Write out the whole of the material exactly.

···

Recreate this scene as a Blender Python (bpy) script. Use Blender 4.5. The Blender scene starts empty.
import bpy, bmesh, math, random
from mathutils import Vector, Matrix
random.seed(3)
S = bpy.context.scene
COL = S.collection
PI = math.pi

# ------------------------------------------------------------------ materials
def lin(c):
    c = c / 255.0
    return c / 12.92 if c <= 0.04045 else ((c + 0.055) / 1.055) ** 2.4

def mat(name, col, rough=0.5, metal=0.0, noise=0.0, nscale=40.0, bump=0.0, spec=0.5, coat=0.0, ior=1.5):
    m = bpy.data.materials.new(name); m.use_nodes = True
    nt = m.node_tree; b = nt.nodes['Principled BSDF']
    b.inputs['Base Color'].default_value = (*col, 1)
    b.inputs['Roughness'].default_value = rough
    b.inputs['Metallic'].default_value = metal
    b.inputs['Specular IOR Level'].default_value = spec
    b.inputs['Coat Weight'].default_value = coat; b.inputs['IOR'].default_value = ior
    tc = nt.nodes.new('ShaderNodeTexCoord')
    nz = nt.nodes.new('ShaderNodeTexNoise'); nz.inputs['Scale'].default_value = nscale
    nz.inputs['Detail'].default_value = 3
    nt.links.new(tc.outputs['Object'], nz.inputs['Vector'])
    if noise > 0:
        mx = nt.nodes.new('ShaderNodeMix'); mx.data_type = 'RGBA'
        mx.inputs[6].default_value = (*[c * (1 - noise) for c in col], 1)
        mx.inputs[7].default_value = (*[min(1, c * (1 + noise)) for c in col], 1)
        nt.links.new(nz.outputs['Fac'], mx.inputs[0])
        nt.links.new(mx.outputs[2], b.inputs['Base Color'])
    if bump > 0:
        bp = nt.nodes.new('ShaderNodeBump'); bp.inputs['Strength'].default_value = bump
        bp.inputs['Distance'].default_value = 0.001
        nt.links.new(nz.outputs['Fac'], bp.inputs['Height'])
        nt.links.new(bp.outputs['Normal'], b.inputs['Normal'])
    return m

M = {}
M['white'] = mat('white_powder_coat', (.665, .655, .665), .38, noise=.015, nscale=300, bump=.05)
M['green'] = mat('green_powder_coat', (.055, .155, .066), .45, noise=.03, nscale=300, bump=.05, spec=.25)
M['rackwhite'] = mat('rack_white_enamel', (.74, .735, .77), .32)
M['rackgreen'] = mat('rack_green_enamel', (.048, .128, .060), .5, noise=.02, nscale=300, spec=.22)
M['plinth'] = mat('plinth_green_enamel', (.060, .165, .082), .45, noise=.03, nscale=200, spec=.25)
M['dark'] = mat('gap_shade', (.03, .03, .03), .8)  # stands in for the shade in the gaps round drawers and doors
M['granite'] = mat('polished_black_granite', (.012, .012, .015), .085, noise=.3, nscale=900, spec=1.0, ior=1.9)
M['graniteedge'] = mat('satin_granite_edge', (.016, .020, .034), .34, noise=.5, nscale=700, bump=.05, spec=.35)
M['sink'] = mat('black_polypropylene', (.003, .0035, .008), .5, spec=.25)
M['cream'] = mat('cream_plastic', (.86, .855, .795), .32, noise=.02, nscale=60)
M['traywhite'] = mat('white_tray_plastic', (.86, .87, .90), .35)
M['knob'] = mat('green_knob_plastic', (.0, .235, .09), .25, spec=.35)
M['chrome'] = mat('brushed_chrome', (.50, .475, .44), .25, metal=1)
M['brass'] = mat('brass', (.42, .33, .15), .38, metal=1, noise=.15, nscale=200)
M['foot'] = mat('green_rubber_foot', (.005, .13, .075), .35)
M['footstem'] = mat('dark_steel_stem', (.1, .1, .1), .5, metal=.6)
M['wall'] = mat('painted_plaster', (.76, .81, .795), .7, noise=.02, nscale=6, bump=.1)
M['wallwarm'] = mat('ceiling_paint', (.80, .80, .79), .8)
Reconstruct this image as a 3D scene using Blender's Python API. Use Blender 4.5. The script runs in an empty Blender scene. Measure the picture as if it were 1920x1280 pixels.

···

### Response to this task
Recreate this scene as a Blender Python (bpy) script. Use Blender 4.5. The Blender scene starts empty.
import bpy, bmesh, math, random
from mathutils import Vector, Matrix
random.seed(3)
S = bpy.context.scene
COL = S.collection
PI = math.pi

# ------------------------------------------------------------------ materials
def lin(c):
    c = c / 255.0
    return c / 12.92 if c <= 0.04045 else ((c + 0.055) / 1.055) ** 2.4

def mat(name, col, rough=0.5, metal=0.0, noise=0.0, nscale=40.0, bump=0.0, spec=0.5, coat=0.0, ior=1.5):
    m = bpy.data.materials.new(name); m.use_nodes = True
    nt = m.node_tree; b = nt.nodes['Principled BSDF']
    b.inputs['Base Color'].default_value = (*col, 1)
    b.inputs['Roughness'].default_value = rough
    b.inputs['Metallic'].default_value = metal
    b.inputs['Specular IOR Level'].default_value = spec
    b.inputs['Coat Weight'].default_value = coat; b.inputs['IOR'].default_value = ior
    tc = nt.nodes.new('ShaderNodeTexCoord')
    nz = nt.nodes.new('ShaderNodeTexNoise'); nz.inputs['Scale'].default_value = nscale
    nz.inputs['Detail'].default_value = 3
    nt.links.new(tc.outputs['Object'], nz.inputs['Vector'])
    if noise > 0:
        mx = nt.nodes.new('ShaderNodeMix'); mx.data_type = 'RGBA'
        mx.inputs[6].default_value = (*[c * (1 - noise) for c in col], 1)
        mx.inputs[7].default_value = (*[min(1, c * (1 + noise)) for c in col], 1)
        nt.links.new(nz.outputs['Fac'], mx.inputs[0])
        nt.links.new(mx.outputs[2], b.inputs['Base Color'])
    if bump > 0:
        bp = nt.nodes.new('ShaderNodeBump'); bp.inputs['Strength'].default_value = bump
        bp.inputs['Distance'].default_value = 0.001
        nt.links.new(nz.outputs['Fac'], bp.inputs['Height'])
        nt.links.new(bp.outputs['Normal'], b.inputs['Normal'])
    return m

M = {}
M['white'] = mat('white_powder_coat', (.665, .655, .665), .38, noise=.015, nscale=300, bump=.05)
M['green'] = mat('green_powder_coat', (.055, .155, .066), .45, noise=.03, nscale=300, bump=.05, spec=.25)
M['rackwhite'] = mat('rack_white_enamel', (.74, .735, .77), .32)
M['rackgreen'] = mat('rack_green_enamel', (.048, .128, .060), .5, noise=.02, nscale=300, spec=.22)
M['plinth'] = mat('plinth_green_enamel', (.060, .165, .082), .45, noise=.03, nscale=200, spec=.25)
M['dark'] = mat('gap_shade', (.03, .03, .03), .8)  # stands in for the shade in the gaps round drawers and doors
M['granite'] = mat('polished_black_granite', (.012, .012, .015), .085, noise=.3, nscale=900, spec=1.0, ior=1.9)
M['graniteedge'] = mat('satin_granite_edge', (.016, .020, .034), .34, noise=.5, nscale=700, bump=.05, spec=.35)
M['sink'] = mat('black_polypropylene', (.003, .0035, .008), .5, spec=.25)
M['cream'] = mat('cream_plastic', (.86, .855, .795), .32, noise=.02, nscale=60)
M['traywhite'] = mat('white_tray_plastic', (.86, .87, .90), .35)
M['knob'] = mat('green_knob_plastic', (.0, .235, .09), .25, spec=.35)
M['chrome'] = mat('brushed_chrome', (.50, .475, .44), .25, metal=1)
M['brass'] = mat('brass', (.42, .33, .15), .38, metal=1, noise=.15, nscale=200)
M['foot'] = mat('green_rubber_foot', (.005, .13, .075), .35)
M['footstem'] = mat('dark_steel_stem', (.1, .1, .1), .5, metal=.6)
M['wall'] = mat('painted_plaster', (.76, .81, .795), .7, noise=.02, nscale=6, bump=.1)
M['wallwarm'] = mat('ceiling_paint', (.80, .80, .79), .8)
Reconstruct this image as a 3D scene using Blender's Python API. Use Blender 4.5. The script runs in an empty Blender scene. Measure the picture as if it were 1920x1280 pixels.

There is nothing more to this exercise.